=== Data extract ===
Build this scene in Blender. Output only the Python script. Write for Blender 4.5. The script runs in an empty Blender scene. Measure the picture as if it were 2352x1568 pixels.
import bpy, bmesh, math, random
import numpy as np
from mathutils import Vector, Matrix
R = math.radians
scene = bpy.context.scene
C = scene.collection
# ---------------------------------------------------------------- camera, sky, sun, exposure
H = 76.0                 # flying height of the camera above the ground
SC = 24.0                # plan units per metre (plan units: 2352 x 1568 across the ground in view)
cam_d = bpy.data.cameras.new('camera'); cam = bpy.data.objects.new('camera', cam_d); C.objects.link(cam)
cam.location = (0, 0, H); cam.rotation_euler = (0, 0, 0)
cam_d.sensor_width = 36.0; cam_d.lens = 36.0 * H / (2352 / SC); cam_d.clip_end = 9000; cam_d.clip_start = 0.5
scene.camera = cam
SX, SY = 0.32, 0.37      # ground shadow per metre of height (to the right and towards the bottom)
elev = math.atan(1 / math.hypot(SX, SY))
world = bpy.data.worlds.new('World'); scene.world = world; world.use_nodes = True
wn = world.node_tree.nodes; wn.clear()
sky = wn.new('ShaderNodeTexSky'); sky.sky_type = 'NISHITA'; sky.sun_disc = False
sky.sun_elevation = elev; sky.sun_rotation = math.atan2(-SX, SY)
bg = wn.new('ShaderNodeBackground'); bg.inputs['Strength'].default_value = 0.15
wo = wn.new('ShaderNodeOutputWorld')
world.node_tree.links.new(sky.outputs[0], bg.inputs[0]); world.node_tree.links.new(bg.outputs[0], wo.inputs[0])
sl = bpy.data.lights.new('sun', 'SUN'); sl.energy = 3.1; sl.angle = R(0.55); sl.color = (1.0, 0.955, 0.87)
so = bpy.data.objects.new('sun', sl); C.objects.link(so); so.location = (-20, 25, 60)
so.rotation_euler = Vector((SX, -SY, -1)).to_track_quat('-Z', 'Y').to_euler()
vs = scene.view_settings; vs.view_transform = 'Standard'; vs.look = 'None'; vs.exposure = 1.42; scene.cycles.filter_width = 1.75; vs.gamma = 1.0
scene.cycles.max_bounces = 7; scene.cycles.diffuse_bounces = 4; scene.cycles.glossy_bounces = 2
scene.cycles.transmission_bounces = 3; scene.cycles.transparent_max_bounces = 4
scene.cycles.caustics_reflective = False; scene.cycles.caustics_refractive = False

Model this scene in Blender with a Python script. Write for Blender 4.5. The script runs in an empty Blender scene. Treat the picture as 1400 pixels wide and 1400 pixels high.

=== Exercise details ===
Retype all of the material above with every character intact.

=== Written answer ===
Build this scene in Blender. Output only the Python script. Write for Blender 4.5. The script runs in an empty Blender scene. Measure the picture as if it were 2352x1568 pixels.
import bpy, bmesh, math, random
import numpy as np
from mathutils import Vector, Matrix
R = math.radians
scene = bpy.context.scene
C = scene.collection
# ---------------------------------------------------------------- camera, sky, sun, exposure
H = 76.0                 # flying height of the camera above the ground
SC = 24.0                # plan units per metre (plan units: 2352 x 1568 across the ground in view)
cam_d = bpy.data.cameras.new('camera'); cam = bpy.data.objects.new('camera', cam_d); C.objects.link(cam)
cam.location = (0, 0, H); cam.rotation_euler = (0, 0, 0)
cam_d.sensor_width = 36.0; cam_d.lens = 36.0 * H / (2352 / SC); cam_d.clip_end = 9000; cam_d.clip_start = 0.5
scene.camera = cam
SX, SY = 0.32, 0.37      # ground shadow per metre of height (to the right and towards the bottom)
elev = math.atan(1 / math.hypot(SX, SY))
world = bpy.data.worlds.new('World'); scene.world = world; world.use_nodes = True
wn = world.node_tree.nodes; wn.clear()
sky = wn.new('ShaderNodeTexSky'); sky.sky_type = 'NISHITA'; sky.sun_disc = False
sky.sun_elevation = elev; sky.sun_rotation = math.atan2(-SX, SY)
bg = wn.new('ShaderNodeBackground'); bg.inputs['Strength'].default_value = 0.15
wo = wn.new('ShaderNodeOutputWorld')
world.node_tree.links.new(sky.outputs[0], bg.inputs[0]); world.node_tree.links.new(bg.outputs[0], wo.inputs[0])
sl = bpy.data.lights.new('sun', 'SUN'); sl.energy = 3.1; sl.angle = R(0.55); sl.color = (1.0, 0.955, 0.87)
so = bpy.data.objects.new('sun', sl); C.objects.link(so); so.location = (-20, 25, 60)
so.rotation_euler = Vector((SX, -SY, -1)).to_track_quat('-Z', 'Y').to_euler()
vs = scene.view_settings; vs.view_transform = 'Standard'; vs.look = 'None'; vs.exposure = 1.42; scene.cycles.filter_width = 1.75; vs.gamma = 1.0
scene.cycles.max_bounces = 7; scene.cycles.diffuse_bounces = 4; scene.cycles.glossy_bounces = 2
scene.cycles.transmission_bounces = 3; scene.cycles.transparent_max_bounces = 4
scene.cycles.caustics_reflective = False; scene.cycles.caustics_refractive = False

Model this scene in Blender with a Python script. Write for Blender 4.5. The script runs in an empty Blender scene. Treat the picture as 1400 pixels wide and 1400 pixels high.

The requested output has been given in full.